NBC and News Corp join forces to challenge YouTube

NBC and News Corp join forces to challenge YouTube
By Aline van Duyn and Joshua Chaffin in New York
Copyright The Financial Times Limited 2007
Published: March 23 2007 02:00 | Last updated: March 23 2007 02:00


NBC Universal and News Corp have sealed plans to create an online site to distribute professionally produced movie and television content - the biggest media industry effort yet to knock YouTube aside as the top online video destination.

The site, which will launch this summer, has signed up AOL, MSN, MySpace and Yahoo to distribute the videos, which will be free to internet users and funded by advertising.

The plan appears to be another setback for Google, the internet search company, in its efforts to forge partnerships with traditional media companies after its October acquisition of YouTube for $1.65bn (£840m).

This month, Viacom, which owns MTV Networks, sued YouTube for $1bn after negotiations over questions about licensing fees and who would control advertising relationships foundered. Media companies have also accused YouTube of failing to take seriously efforts to identify and track copyrighted video put up by users on the YouTube site.

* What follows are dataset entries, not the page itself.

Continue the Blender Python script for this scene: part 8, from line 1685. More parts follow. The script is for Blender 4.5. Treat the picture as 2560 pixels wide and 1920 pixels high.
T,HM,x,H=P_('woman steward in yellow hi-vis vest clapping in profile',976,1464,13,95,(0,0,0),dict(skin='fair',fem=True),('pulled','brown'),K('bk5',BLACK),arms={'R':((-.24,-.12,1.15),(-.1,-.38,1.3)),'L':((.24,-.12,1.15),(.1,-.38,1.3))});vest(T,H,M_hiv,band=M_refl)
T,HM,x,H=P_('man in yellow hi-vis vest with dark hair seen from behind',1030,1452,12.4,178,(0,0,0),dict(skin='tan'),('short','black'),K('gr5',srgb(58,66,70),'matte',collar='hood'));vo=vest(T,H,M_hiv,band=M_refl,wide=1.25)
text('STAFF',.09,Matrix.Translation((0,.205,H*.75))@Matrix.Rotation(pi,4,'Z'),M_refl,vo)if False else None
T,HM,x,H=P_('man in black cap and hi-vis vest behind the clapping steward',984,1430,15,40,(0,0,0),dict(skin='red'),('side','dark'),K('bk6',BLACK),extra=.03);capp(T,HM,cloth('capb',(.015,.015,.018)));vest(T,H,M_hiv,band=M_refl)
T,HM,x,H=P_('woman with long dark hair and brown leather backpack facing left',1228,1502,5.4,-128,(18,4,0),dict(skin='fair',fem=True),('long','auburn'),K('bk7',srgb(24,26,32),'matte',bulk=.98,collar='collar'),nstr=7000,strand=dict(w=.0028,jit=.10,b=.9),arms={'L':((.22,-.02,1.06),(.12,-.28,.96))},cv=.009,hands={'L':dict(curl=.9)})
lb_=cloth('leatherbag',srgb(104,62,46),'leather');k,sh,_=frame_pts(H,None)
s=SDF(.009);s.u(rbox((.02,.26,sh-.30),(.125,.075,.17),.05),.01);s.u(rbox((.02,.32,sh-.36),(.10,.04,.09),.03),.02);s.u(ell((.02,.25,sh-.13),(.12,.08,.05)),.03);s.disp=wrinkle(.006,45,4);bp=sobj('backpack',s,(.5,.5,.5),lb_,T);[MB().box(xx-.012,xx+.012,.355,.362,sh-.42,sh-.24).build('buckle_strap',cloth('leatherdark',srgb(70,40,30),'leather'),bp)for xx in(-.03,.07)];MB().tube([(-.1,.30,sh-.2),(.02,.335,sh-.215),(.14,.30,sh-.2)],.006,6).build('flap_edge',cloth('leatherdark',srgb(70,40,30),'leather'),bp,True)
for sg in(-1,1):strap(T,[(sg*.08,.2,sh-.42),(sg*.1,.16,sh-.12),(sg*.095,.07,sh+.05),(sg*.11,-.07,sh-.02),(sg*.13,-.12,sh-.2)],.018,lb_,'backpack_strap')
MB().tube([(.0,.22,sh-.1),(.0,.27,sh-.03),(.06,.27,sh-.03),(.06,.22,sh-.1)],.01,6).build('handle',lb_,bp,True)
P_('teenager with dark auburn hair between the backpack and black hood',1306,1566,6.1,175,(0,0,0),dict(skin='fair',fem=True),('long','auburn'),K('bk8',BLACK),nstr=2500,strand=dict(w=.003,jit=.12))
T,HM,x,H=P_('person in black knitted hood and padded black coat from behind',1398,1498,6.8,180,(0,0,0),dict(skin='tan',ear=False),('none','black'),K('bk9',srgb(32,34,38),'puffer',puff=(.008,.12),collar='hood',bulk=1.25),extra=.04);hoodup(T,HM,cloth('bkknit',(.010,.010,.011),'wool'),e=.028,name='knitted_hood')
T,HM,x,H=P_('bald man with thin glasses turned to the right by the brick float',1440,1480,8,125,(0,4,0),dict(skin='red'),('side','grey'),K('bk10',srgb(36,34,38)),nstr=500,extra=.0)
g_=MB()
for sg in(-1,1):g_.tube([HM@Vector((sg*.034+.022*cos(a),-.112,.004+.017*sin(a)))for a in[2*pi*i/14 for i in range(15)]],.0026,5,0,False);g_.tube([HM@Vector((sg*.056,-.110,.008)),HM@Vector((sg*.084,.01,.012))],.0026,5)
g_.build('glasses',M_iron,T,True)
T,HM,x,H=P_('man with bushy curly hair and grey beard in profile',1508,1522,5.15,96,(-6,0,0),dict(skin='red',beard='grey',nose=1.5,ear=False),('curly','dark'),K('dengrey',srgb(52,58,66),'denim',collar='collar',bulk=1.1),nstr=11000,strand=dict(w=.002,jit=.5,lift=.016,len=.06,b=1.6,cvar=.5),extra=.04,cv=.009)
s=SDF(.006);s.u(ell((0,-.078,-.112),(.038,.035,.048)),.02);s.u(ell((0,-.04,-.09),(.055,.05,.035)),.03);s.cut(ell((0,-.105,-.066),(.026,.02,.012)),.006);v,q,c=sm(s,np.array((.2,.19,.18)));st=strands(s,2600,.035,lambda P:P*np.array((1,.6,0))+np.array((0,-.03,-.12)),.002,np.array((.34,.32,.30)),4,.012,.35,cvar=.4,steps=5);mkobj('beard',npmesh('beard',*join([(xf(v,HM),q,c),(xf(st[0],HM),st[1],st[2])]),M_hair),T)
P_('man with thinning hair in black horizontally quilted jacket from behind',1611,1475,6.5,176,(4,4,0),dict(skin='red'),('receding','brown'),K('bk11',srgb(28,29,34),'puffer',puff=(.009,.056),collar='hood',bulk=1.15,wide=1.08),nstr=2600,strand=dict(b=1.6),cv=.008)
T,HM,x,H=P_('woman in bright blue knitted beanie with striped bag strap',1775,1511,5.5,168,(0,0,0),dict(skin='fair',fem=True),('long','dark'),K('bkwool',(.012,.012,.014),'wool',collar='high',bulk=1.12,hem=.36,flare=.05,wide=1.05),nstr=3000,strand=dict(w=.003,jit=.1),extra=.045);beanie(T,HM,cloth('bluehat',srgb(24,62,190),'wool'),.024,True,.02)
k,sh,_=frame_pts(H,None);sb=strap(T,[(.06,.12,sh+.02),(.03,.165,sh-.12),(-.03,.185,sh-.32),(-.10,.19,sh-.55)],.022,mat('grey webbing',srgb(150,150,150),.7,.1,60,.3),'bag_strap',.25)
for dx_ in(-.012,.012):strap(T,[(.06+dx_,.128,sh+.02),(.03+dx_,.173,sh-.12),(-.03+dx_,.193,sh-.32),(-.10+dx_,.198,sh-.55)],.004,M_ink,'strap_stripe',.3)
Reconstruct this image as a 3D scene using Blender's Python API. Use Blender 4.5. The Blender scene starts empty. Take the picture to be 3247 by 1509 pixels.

News Corp and NBC Universal, jointly owned by General Electric and Vivendi, will create a 50/50 joint venture, yet unnamed, which will be based in Los Angeles and New York.

Peter Chernin, president and chief operating officer of News Corp and Rupert Murdoch's number two, will sit on the new company's board with Jeff Zucker, new NBC Universal president and chief operating officer.

As well as its own top video content from TV hits such as as Heroes, 24, The Simpsons and Top Chef and movies including Borat and Little Miss Sunshine, the site is aiming to license content from other top media groups, including Time Warner, Sony Corp, CBS and Viacom.

"This is a game-changer for internet video," said Mr Chernin. "We'll have access to just about the entire US internet audience at launch. And, for the first time, consumers will get what they want - professionally produced video delivered on the sites where they live."

Together, the online traffic of AOL, part of Time Warner; Microsoft's MSN, News Corp's MySpace and Yahoo accounts for 96 per cent of the monthly US unique users on the internet.

In online video, however, YouTube continues to dominate, although much of its traffic is in user-generated videos, which do not lend themselves as easily to advertising. MySpace has rapidly developed its video capability in recent months and is now the second-biggest video site.

At launch, the site will be supported by advertisers including Cadbury Schweppes, Cisco, Esurance, Intel and General Motors.

It was not clear whether other media companies would support the venture.